No Brasil, com exceção da Folha de S. Paulo, os grandes jornais permitem que o Google Notícias agregue seus conteúdos. Para Ricardo Vezo, diretor de negócios da unidade O Globo, da Infoglobo, é preciso analisar o caso sobre diferentes prismas. "Se, por um lado, o Google captura parte importante da receita publicitária dos sites produtores de conteúdo, por outro, responde por parcela considerável do tráfego gerado para estes através de suas ferramentas de buscas", pondera. "Nós optamos pelo caminho da parceria", conclui. O acesso às notícias do site de O Globo é gratuito, mas a versão em PDF da edição impressa do dia é restrita para assinantes. 

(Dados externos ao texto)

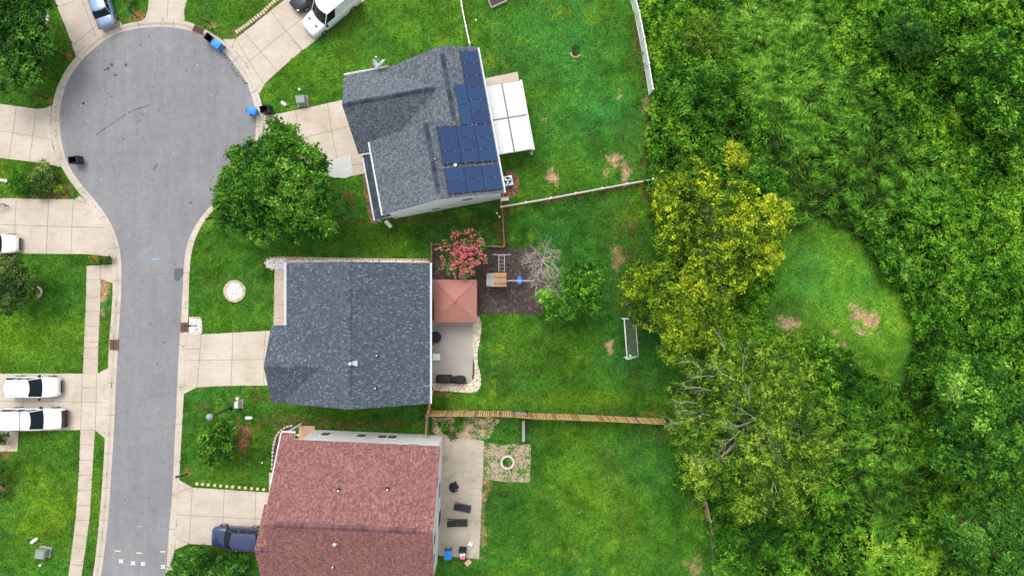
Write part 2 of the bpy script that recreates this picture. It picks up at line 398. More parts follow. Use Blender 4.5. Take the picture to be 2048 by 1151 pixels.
def leafmat(name, stops, trans=.14, rough=.75, clump=None):
    t = NT(name)
    a = t.n('ShaderNodeAttribute'); a.attribute_name = 'tint'; a.attribute_type = 'GEOMETRY'
    return t.finish(t.ramp(a.outputs['Fac'], stops), rough, spec=.06, trans=trans)
LM = {
 'maple': leafmat('maple_leaves', [(0, (.010, .035, .006)), (.35, (.030, .115, .012)), (.6, (.080, .225, .020)), (.8, (.17, .38, .035)), (1, (.36, .58, .10))]),
 'dark': leafmat('dark_green_leaves', [(0, (.010, .028, .006)), (.4, (.024, .090, .012)), (.7, (.06, .19, .022)), (1, (.18, .38, .05))]),
 'yellow': leafmat('yellow_green_leaves', [(0, (.020, .045, .006)), (.3, (.065, .135, .010)), (.52, (.125, .235, .012)), (.76, (.29, .41, .018)), (1, (.66, .70, .04))]),
 'yg': leafmat('olive_leaves', [(0, (.018, .045, .008)), (.35, (.060, .140, .015)), (.6, (.13, .26, .018)), (.8, (.23, .38, .028)), (1, (.42, .52, .07))]),
 'bright': leafmat('bright_green_leaves', [(0, (.010, .045, .006)), (.35, (.034, .125, .010)), (.6, (.085, .25, .018)), (.8, (.18, .42, .035)), (1, (.38, .62, .09))]),
 'shrub': leafmat('shrub_leaves', [(0, (.014, .030, .009)), (.4, (.05, .10, .022)), (.75, (.15, .23, .05)), (1, (.36, .42, .14))]),
 'gold': leafmat('golden_leaves', [(0, (.08, .10, .01)), (.5, (.42, .38, .02)), (1, (.80, .62, .05))]),
 'myrtle': leafmat('crepe_myrtle_leaves', [(0, (.018, .040, .012)), (.5, (.06, .14, .03)), (1, (.30, .36, .12))]),
 'flower': leafmat('pink_blossom', [(0, (.55, .03, .12)), (.5, (.82, .10, .22)), (1, (.88, .38, .34))], .2),
 'weed': leafmat('undergrowth_leaves', [(0, (.010, .020, .004)), (.25, (.020, .068, .006)), (.5, (.062, .205, .014)), (.72, (.14, .36, .024)), (1, (.36, .58, .05))]),
 'tall': leafmat('tall_grass_blades', [(0, (.020, .036, .010)), (.3, (.040, .105, .012)), (.55, (.085, .25, .020)), (.8, (.17, .42, .032)), (1, (.36, .56, .10))]),
 'turf': leafmat('lawn_grass_blades', [(0, (.012, .055, .006)), (.35, (.032, .145, .012)), (.65, (.070, .24, .018)), (1, (.18, .38, .035))]),
}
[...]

Felix Ximenes, diretor de comunicação do Google no Brasil, diz que a discussão tomou um rumo equivocado: "Nós não competimos com os veículos; nós mandamos tráfego para eles". "Quanto à verba de publicidade, aí eu concordo que estamos competindo, mas não de forma tão direta. Também competimos com a Rede Globo, os outdoors, as faixas de rua." Ximenes afirma que a empresa quer participar do debate e entende que, por ser uma situação sem precedentes, são naturais tanto as divergências quanto o aparecimento de diferentes correntes de pensamento. "Estamos todos tentando entender e viabilizar um modelo."